Hobbs Straus welcomes a Legislative Analyst to our practice of Indian Law in Oklahoma

BARBARA A. WARNER has joined Hobbs Straus as a Legislative Analyst. Barbara is an enrolled member of the Ponca Nation of Oklahoma, and served as the first female Executive Director of the Oklahoma Indian Affairs Commission. She received her M.B.A. in Management and Bachelor's degrees in Sociology and English from the University of Central Oklahoma.
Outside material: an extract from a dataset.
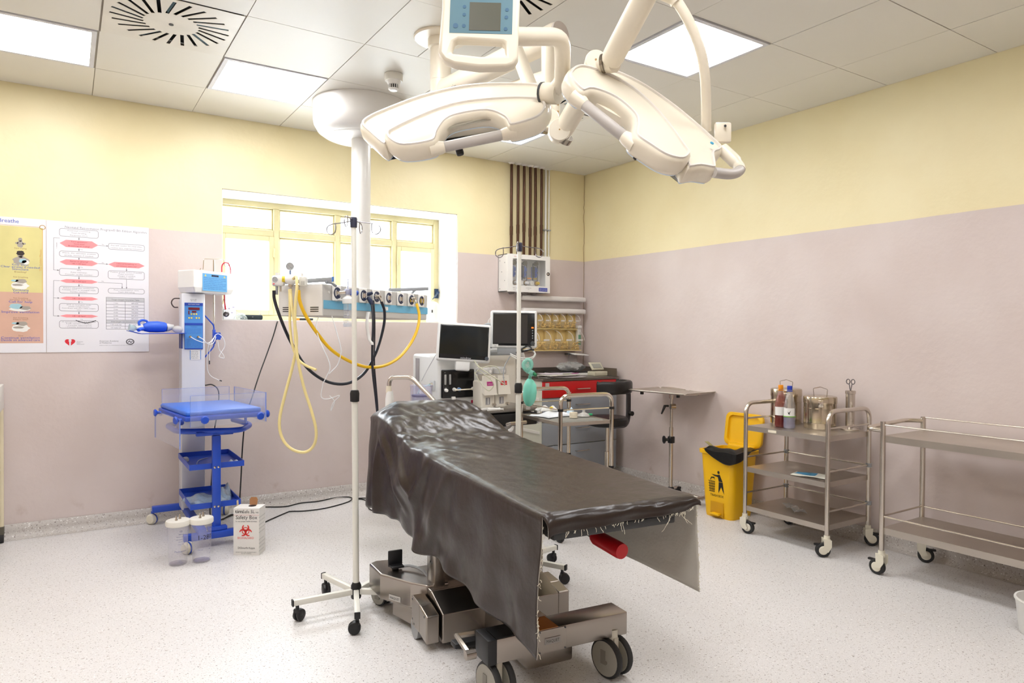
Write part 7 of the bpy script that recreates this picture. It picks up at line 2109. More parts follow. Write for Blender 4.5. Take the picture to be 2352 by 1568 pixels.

Before assuming her position with the Commission in November 1993, Barbara's employment history brings a strong background on behalf of tribes on legislation. Some of her previous employment included positions with state government, the private sector, tribal government, and Indian organizations, as well as several years with the American Indian Institute at the University of Oklahoma. Barbara was named as the "Best of Indian Country Activist" for Indian advocacy in 2000 and "Best of Indian Country Leader (nonelected)" in 2001. Barbara was presented with the Oklahoma Supreme Court "2001 Friend of the Court" medal at Sovereignty Symposium XIV. In 2008, Barbara received a Governor's Commendation for "outstanding service rendered during the Oklahoma's Centennial Celebration." Also in 2008, she received the "Oklahoma State Service Award" during the annual Native American Heritage Day Celebration at the State Capitol, as well as a Governor's Commendation for service.